Sponsorship deals expected to boost coffers

Each official supplier should contribute between 10 and 15 million euro ($10.1-15.1m) to the German sponsorship package with FIFA adding a proportion of its own. The world football authority has deals that bring in 26 million euro ($26.3m) from its international sponsors.

With 12 German stadiums being used throughout the tournament, attempts to get all of them up to FIFA standard before the summer of 2006 are also driving costs up. Seven of the cities selected to host to games will need to either perform extensive renovations on their stadiums or build new ones.

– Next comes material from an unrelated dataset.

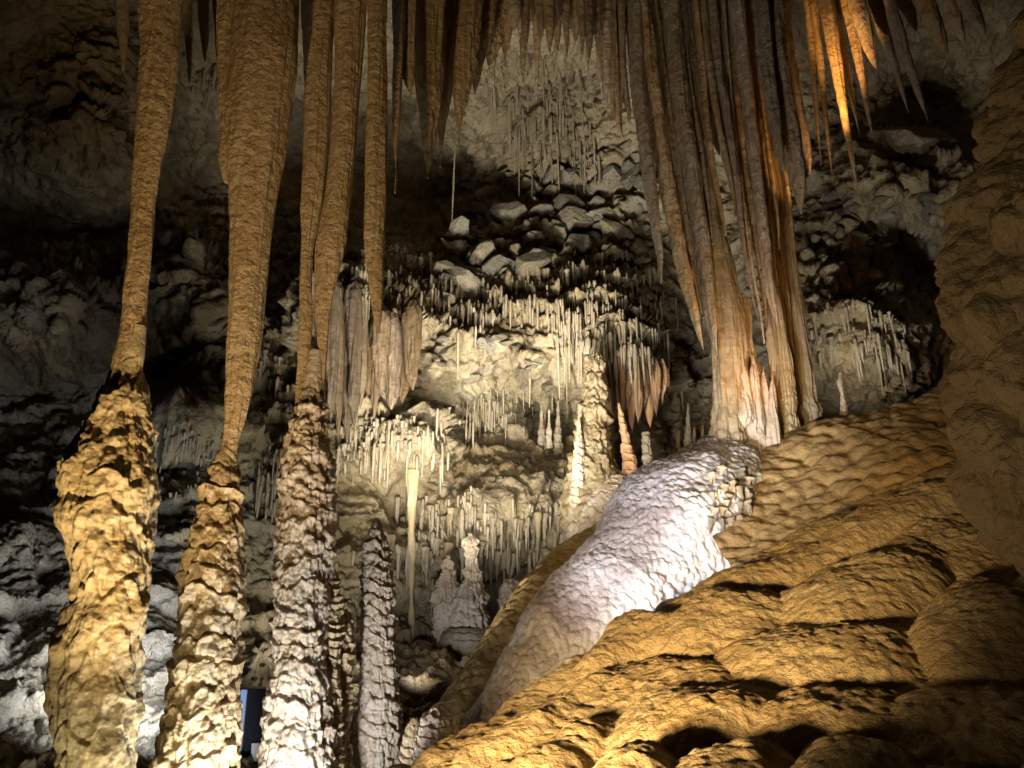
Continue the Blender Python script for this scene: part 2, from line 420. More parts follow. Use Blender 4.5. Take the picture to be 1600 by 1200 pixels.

Cost of stadium reconstruction spiralling

Allianz-Arena in München

The world's biggest money box: The Allianz Arena

The combined cost of construction for the seven cities, including brand new stadiums in Berlin and the Bavarian capital Munich, will be in the region of 852.8 million euro ($863.5m). In most cases, a percentage or, as in the case of the new Allianz Arena in Munich, the whole cost will be met by the clubs themselves. Sponsorship deals with companies willing to put their names to the stadiums are also helping cover the mammoth fees. As well as insurers Allianz, Internet company AOL has paid 14.9 million euro ($15m) for the honor of renaming Hamburg's Volkspark the AOL Arena.

The five other stadiums will all require partial reconstruction totaling 568.2 million euro ($575.2m).